The shareholders always look out for dividend payout ratio, which is an important metric as it indicates what portion of profit is being returned to shareholders in the form of dividends. The dividend payout ratio is significant for shareholders for several reasons:
Income Flow: For shareholders, dividends represent income flow from their investment in the company. A higher dividend payout ratio means that a larger part of the company's profit is being distributed to shareholders.
Indication of Sound Financial Health: A consistent or increasing dividend payout ratio can be seen as a positive indication of a company's financial health and stability. It is also seen as confidence in company's ability to generate profits and willingness to distribute those profits with shareholders.

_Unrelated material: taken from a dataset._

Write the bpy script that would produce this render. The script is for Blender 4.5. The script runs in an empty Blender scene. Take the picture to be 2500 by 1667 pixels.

Return on Investment: Apart from likely appreciation, investment in companies is done with expectation of receiving regular returns. A higher dividend payout ratio indicates shareholders receive a larger part of the company's earnings, enhancing their return on investment.

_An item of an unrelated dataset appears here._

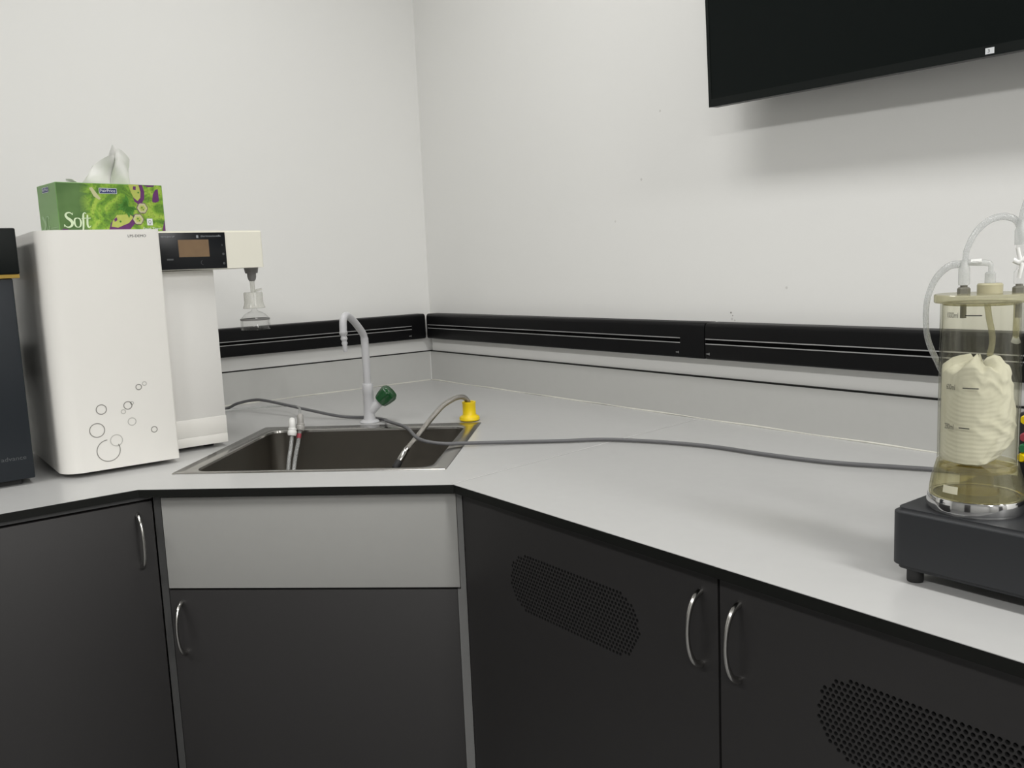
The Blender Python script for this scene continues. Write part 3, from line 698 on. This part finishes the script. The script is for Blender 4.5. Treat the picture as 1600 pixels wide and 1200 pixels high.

Investor Preference: Some investors seek regular cash inflows or stable returns, may prefer companies with higher dividend payout ratios. These companies are often seen as established ones apart from being shareholder friendly.
Shareholder Alignment: A company's decision regarding its dividend payout ratio reflects its management's attitude toward rewarding shareholder. Companies that prefer rewarding shareholders by way of higher dividends may be more aligned with shareholder interests.
Let's take a look at 5 PSBs and 5 PrSBs dividend payout ratio for FY23-24 in the Banking sector.
Public Sector Banks
Name of the Bank | Equity Capital (Rs in Cr) | Face Value of Share | Net Profit (Rs in Cr) | Earnings per Share | Dividend per Share | Payout Ratio |
Bank of Baroda | 1,036 | 2.00 | 17,789 | 34.40 | 7.60 | 22.10 |
Canara Bank | 1,814 | 10.00 | 14,554 | 80.23 | 16.10 | 20.07 |
Punjab National Bank | 2,202 | 2.00 | 8,245 | 7.49 | 1.50 | 20.03 |
State Bank of India | 892 | 1.00 | 61,077 | 68.44 | 13.70 | 20.02 |
Union Bank of India | 7,634 | 10.00 | 13,648 | 18.95 | 3.60 | 19.00 |
Private Sector Banks
Name of the Bank | Equity Capital (Rs in Cr) | Face Value of Share | Net Profit (Rs in Cr) | Earnings per Share (EPS) | Dividend per Share | Payout Ratio |
Axis Bank | 617 | 2.00 | 24,861 | 80.67 | 1.00 | 1.24 |
HDFC Bank | 760 | 1.00 | 60,812 | 85.83 | 19.50 | 22.72 |
ICICI Bank | 1,405 | 2.00 | 40,888 | 58.38 | 10.00 | 17.13 |
IndusInd Bank | 778 | 10.00 | 8,950 | 115.19 | 16.50 | 14.32 |
Kotak bank | 994 | 5.00 | 17,977 | 91.45 | 2.00 | 2.17 |
On perusal of above data, it could be construed that all PSBs have rewarded shareholders with dividend payout range narrowing in the band from 19% to 22%. In comparison, PrSBs have a much wider range from 1% to almost 23%. Axis Bank payout ratio of 1.24% turns out to be a laggard among the 10 Banks in consideration, closely followed by Kotak Bank with marginally higher payout ratio of 2.17%. As regards leaders, HDFC Bank with highest payout ratio of 22.72% emerges as leader, closely followed by Bank of Baroda with payout ratio of 22.10%. In conclusion, PSBs have rewarded shareholders very well, whereas PrSBs turned out to be inconsistent with wider payout range.